Japan’s Nikkei shed another 4.7%, bringing losses for March to almost 14%.
South Korea’s market fell 4.2%, while MSCI’s broadest index of Asia-Pacific shares outside Japan dropped 1.2%.
S&P 500 futures lost 0.7%, while Nasdaq futures fell 0.9%.
For Europe, EUROSTOXX 50 futures and DAX futures both slid 1.5%, while FTSE futures fell 1.0%.
Meanwhile, the Pakistani rupee registered marginal gain against the US dollar in the inter-bank market on Monday. At close, the local currency settled at 279.16, a gain of Re0.01 against the greenback.
Volume on the all-share index increased to 529.13 million from 435.51 million recorded in the previous close.

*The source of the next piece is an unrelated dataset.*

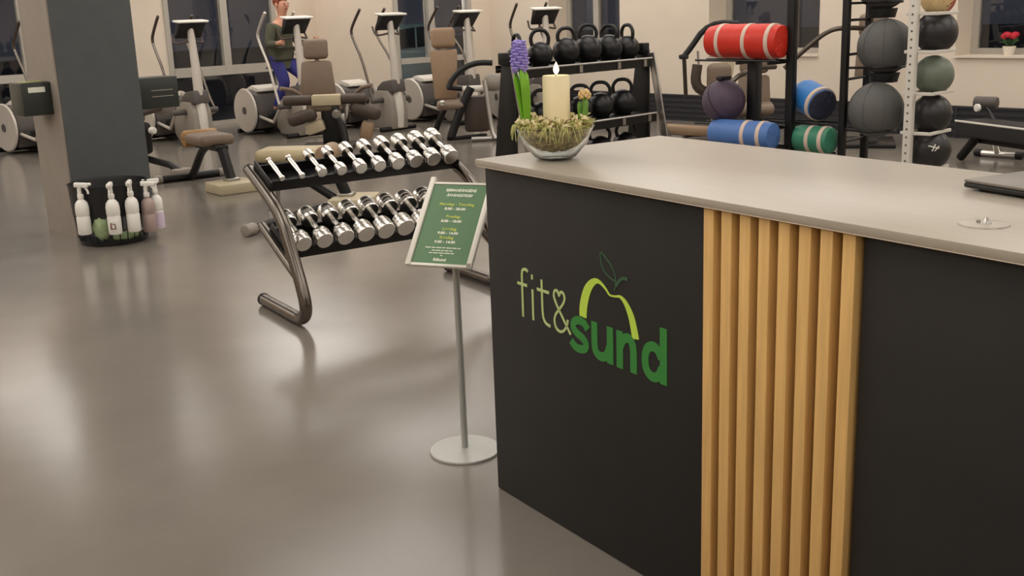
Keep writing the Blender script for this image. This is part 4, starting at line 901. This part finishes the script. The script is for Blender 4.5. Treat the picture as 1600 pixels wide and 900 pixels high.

The value of shares rose to Rs29.60 billion from Rs23.99 billion in the previous session.
K-Electric Ltd was the volume leader with 56.53 million shares, followed by B.O.PunjabXD with 35.92 million shares, and Dost Steels Ltd with 31.66 million shares.
Shares of 481 companies were traded on Monday, of which 51 registered an increase, 379 recorded a fall, and 51 remained unchanged.